§ **Written instruction**
Reproduce the span that opens at the line containing "Generate a Blender" and closes at the line containing "COL = S.collection", both lines included, without alteration and without any other line.

— START Provided entries —

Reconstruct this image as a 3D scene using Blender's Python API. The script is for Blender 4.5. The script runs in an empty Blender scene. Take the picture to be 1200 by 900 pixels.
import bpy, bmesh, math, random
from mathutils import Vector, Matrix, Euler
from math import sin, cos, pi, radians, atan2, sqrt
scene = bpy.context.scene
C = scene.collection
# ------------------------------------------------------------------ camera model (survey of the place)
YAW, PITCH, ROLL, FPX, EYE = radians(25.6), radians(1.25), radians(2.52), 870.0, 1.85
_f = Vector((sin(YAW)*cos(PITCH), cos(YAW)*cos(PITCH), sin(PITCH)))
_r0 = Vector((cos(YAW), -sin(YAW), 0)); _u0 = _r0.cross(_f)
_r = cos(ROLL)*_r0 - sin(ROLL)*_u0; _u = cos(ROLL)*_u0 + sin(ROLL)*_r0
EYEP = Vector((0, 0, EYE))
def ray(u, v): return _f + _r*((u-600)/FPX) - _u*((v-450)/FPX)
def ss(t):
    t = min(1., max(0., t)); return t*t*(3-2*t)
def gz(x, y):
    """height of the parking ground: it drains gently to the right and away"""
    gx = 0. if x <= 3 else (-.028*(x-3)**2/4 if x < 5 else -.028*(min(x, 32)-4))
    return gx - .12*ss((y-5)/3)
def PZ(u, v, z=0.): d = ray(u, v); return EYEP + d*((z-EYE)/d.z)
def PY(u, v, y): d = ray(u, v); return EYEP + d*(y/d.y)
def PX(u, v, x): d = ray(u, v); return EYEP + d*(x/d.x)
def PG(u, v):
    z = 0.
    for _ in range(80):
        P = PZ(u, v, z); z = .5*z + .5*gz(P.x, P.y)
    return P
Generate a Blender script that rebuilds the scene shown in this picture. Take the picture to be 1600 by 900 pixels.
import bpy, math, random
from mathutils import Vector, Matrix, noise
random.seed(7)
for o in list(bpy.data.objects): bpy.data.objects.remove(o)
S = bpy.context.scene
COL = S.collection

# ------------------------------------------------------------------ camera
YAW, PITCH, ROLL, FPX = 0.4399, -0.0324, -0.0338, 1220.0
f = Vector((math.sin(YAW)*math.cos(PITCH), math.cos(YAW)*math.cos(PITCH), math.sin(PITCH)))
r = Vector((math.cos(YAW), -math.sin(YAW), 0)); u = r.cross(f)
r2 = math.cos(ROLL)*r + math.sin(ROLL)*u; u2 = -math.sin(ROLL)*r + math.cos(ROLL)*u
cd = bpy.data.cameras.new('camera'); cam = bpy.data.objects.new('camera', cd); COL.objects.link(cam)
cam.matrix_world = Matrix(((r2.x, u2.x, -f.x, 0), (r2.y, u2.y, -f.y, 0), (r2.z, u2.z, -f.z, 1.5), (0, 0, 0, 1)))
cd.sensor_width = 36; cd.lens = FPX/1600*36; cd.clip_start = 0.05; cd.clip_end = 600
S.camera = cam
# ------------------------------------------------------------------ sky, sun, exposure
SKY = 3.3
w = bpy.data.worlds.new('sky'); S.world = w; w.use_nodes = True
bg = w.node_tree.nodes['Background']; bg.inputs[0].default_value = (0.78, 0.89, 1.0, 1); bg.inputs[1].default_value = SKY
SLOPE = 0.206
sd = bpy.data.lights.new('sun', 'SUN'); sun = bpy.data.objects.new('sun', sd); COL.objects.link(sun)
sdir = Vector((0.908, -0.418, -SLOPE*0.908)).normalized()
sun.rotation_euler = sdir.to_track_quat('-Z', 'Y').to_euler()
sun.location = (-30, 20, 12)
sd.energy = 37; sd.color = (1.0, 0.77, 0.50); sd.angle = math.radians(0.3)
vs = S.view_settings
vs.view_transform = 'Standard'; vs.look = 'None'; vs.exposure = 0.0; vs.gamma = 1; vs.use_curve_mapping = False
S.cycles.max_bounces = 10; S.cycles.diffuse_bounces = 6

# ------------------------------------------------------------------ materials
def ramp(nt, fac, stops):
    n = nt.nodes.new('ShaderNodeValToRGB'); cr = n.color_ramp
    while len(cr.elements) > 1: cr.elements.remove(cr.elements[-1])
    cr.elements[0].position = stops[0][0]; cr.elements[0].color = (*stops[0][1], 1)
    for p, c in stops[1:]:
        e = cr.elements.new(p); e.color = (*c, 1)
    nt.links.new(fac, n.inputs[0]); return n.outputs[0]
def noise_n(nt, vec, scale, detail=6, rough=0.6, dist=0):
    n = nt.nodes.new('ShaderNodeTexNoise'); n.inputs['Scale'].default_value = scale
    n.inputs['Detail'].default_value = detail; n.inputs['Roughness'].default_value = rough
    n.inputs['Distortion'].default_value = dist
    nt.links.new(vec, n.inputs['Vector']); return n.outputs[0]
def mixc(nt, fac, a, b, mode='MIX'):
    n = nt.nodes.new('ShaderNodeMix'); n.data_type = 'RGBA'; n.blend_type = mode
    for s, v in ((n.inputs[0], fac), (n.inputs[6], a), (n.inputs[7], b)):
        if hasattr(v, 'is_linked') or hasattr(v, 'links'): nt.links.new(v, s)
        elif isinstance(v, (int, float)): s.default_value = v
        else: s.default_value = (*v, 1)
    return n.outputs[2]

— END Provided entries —

§ **Result**
Generate a Blender script that rebuilds the scene shown in this picture. Take the picture to be 1600 by 900 pixels.
import bpy, math, random
from mathutils import Vector, Matrix, noise
random.seed(7)
for o in list(bpy.data.objects): bpy.data.objects.remove(o)
S = bpy.context.scene
COL = S.collection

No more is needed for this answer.